Herr: At DLR, we work together with companies on many projects. In the field of wind energy, this includes all the major European manufacturers and many suppliers. Together, we design and test rotor technologies, for example. These include more efficient and quieter profiles for rotor blades or retrofitting measures to improve the control of air flow, noise and loads. We are also working on improving numerical and experimental procedures. A strong commercial mindset is important in this cooperation, and we are often surprised at how quickly the knowledge we generate flows into the companies' operational processes. Through the establishment of DLR's WiValdi wind energy research farm, we are working closely with Enercon, one of the leading manufacturers in the wind energy sector. They constructed two of the large wind turbines located at the research farm. A DLR team was involved in the production of the rotor blades for these turbines and integrated extensive research instrumentation directly into them. This kind of cooperation gives both parties a deep insight into the work of the other and requires mutual trust.

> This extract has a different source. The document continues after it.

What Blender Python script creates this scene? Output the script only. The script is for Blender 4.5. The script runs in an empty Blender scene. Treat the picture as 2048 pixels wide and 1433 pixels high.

What are the challenges of collaboration between research and industry in the field of wind energy?
Herr: At the moment, the biggest challenges are the massive costs and competitive pressure on manufacturers, which leave little or no room for long-term research projects. Today, the electricity produced by wind power has to be one thing above all: cost-effective. Wind energy research at DLR supports both manufacturers and operators in this regard. Many research questions would be too financially risky for individual companies and would not be lucrative to research under current market conditions.
However, there are a number of advantages that have not yet been factored in. Sustainability, the development of leading technologies within Germany and Europe – and thus the strengthening of Germany as a prime location for research and industry – and the prospect of reliable power generation as close to the local area as possible are all significant factors. In this context, we must consider what is happening in the USA and China, where the wind energy sector is currently undergoing very dynamic developments.
How do you assess concepts such as airborne or vertical-axis wind turbines, which differ in shape and appearance from current turbines?
Herr: I can imagine these concepts could prove useful in the context of smaller wind farms and for specific markets. Airborne wind turbines need a lot of overhead space because they use steady, high-energy, high-altitude winds well above 200 metres. This might be difficult to achieve in densely populated areas and busy airspaces due to the associated approval process. These turbines are interesting for less developed, difficult-to-access areas where there is sufficient space. Their construction can be carried out cost-effectively and with little environmental impact.
Vertical-axis wind turbines may play a growing role in smaller, self-sufficient solutions for local energy supply. For example, they could be used at locations that are unsuitable for larger, classic wind turbines. As a complement to photovoltaics, they could, if well integrated, supply smaller buildings or businesses with additional electricity. Small wind turbines are simple and affordable to set up and operate, making them interesting for private individuals as well. The same applies to small- and large-scale wind turbines: their arrangement and site selection are decisive for efficiency.